Planned maintenance ensures that regular upgrading and replacement of mechanical and technical parts and components.

In order to minimise the inefficient operations of gantry cranes and maximise efficient operations, the use of Digital Twin* technology is a valuable tool to terminal operators to optimise performances at different levels and can develop a maintenance schedule that minimises gantry crane inefficiencies or breakdowns.

*A digital twin is a virtual representation of an object or system that spans its life cycle, is updated from real-time data, and uses simulation, machine learning and reasoning to help decision-making. (Source: IBM)

NEW ENERGY SOURCES

As momentum builds to reduce emissions in shipping, the spotlight is also turning on to port equipment and the use of green, renewable sources of energy.

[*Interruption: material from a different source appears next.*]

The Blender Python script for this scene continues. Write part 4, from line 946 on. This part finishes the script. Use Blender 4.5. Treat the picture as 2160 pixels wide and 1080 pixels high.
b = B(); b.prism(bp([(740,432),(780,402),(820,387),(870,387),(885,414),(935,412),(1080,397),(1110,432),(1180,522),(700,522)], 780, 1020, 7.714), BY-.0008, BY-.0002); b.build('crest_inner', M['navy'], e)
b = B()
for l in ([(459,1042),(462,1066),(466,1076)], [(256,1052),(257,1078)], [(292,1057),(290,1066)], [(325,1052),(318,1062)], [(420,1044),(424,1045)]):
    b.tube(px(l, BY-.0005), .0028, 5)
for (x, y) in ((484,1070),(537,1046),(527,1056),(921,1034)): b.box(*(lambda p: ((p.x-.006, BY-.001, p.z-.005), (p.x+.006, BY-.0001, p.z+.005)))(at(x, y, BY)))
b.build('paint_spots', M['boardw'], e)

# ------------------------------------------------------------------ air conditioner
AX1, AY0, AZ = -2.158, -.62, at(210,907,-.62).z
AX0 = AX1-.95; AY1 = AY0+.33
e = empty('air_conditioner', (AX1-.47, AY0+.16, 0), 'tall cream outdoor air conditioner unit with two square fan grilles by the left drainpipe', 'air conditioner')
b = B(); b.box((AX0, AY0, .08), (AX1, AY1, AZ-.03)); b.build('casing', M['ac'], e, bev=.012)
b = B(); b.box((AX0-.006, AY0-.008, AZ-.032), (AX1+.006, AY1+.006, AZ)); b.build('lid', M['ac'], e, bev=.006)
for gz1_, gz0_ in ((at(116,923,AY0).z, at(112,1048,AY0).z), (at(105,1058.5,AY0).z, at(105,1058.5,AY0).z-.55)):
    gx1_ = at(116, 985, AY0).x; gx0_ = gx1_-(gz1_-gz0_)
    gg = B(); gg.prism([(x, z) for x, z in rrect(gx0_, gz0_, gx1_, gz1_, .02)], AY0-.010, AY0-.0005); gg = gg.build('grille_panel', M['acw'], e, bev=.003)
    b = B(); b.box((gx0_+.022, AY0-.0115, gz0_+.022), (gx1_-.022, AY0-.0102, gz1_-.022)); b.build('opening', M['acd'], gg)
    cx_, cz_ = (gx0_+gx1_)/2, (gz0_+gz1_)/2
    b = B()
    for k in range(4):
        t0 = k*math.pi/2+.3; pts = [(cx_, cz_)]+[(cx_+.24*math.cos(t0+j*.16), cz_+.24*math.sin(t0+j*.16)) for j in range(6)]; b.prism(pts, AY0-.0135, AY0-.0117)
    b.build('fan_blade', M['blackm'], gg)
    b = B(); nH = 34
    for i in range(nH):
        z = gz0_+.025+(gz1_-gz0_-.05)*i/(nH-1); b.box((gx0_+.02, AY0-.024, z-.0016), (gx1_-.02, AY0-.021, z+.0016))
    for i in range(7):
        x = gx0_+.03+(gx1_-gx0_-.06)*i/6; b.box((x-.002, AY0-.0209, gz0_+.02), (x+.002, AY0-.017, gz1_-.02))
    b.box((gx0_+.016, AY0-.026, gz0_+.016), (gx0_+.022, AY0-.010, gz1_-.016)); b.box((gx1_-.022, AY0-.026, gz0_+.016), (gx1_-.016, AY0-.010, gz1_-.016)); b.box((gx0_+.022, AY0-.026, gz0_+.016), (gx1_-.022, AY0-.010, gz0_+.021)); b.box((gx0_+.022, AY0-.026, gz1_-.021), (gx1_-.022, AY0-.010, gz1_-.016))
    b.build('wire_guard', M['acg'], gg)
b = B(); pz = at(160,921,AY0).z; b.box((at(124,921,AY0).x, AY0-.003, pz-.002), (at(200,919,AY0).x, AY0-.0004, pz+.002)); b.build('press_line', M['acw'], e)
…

The use of hydrogen fuel cell technology is one of the energy sources being trialled at ports across the world. Currently the focus is on heavy-duty trucks and cargo-handling equipment. Hybrid power systems for gantry cranes are being developed using a combination of low carbon fuels and hydrogen energy batteries for a range of port machinery. This interim solution moves the port industry a step closer to realising net-zero emissions of CO2 and contributes to building a greener port environment.

The hybrid energy solution can reduce carbon dioxide emissions of a traditional quay crane by 300 tons a year when compared to high-powered diesel generators, based on an annual average of 120,000 TEU movements. The equipment provides electricity for the whole machine by hydrogenation, and only discharges purified water during the whole process. (Source: Seatrade Maritime News)

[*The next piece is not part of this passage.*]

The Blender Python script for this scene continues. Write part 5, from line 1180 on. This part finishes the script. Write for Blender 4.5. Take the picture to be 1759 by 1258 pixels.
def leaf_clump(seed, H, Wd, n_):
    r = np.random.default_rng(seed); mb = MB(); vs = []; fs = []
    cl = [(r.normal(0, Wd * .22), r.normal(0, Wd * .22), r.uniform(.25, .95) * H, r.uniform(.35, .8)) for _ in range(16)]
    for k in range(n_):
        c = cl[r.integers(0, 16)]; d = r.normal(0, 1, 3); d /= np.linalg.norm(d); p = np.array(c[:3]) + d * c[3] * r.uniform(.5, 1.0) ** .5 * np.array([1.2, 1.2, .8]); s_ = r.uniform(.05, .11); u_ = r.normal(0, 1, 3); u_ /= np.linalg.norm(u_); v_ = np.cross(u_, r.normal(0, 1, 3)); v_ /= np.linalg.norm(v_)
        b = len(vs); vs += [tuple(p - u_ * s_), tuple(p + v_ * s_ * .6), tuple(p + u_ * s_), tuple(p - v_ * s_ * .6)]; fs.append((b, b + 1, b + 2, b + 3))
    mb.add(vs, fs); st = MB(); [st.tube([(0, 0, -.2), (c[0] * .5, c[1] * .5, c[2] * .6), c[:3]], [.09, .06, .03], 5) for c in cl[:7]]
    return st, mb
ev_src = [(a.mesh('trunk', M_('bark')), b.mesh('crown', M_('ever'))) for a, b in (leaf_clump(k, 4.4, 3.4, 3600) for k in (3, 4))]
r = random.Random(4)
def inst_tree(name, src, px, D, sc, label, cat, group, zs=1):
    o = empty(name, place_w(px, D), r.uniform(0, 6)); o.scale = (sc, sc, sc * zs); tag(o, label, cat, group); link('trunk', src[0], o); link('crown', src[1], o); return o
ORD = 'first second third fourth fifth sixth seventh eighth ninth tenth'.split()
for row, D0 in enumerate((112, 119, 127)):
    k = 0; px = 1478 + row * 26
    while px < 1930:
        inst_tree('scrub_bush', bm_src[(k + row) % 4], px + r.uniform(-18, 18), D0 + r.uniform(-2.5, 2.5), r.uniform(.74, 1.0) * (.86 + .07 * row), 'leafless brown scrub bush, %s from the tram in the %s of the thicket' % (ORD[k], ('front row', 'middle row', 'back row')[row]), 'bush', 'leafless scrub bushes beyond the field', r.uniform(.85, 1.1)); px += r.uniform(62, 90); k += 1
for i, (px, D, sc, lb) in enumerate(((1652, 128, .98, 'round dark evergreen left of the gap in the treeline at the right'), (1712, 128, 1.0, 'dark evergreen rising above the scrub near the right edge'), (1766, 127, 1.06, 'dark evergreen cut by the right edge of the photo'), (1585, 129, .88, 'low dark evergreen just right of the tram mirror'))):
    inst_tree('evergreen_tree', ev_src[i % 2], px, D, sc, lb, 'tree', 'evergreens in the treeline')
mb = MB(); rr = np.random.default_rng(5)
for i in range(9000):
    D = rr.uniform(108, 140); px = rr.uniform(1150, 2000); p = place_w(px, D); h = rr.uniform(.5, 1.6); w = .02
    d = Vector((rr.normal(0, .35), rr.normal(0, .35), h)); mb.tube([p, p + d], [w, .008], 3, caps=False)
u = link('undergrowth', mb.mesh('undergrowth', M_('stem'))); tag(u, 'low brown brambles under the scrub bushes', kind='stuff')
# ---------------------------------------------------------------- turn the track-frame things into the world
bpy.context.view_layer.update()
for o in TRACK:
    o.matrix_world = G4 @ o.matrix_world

FROM A BIRD TO A SMART WORK HORSE

The quay crane has come a long way since the 6th century B.C. and moved from a project-based engineering tool to becoming the single most important piece of equipment at the modern port.

The simple construction of the gantry crane has not changed in all those thousands of years, but has been constantly improved, refined and through the advent of advanced technology remains essential to the productivity of container shipping and world trade.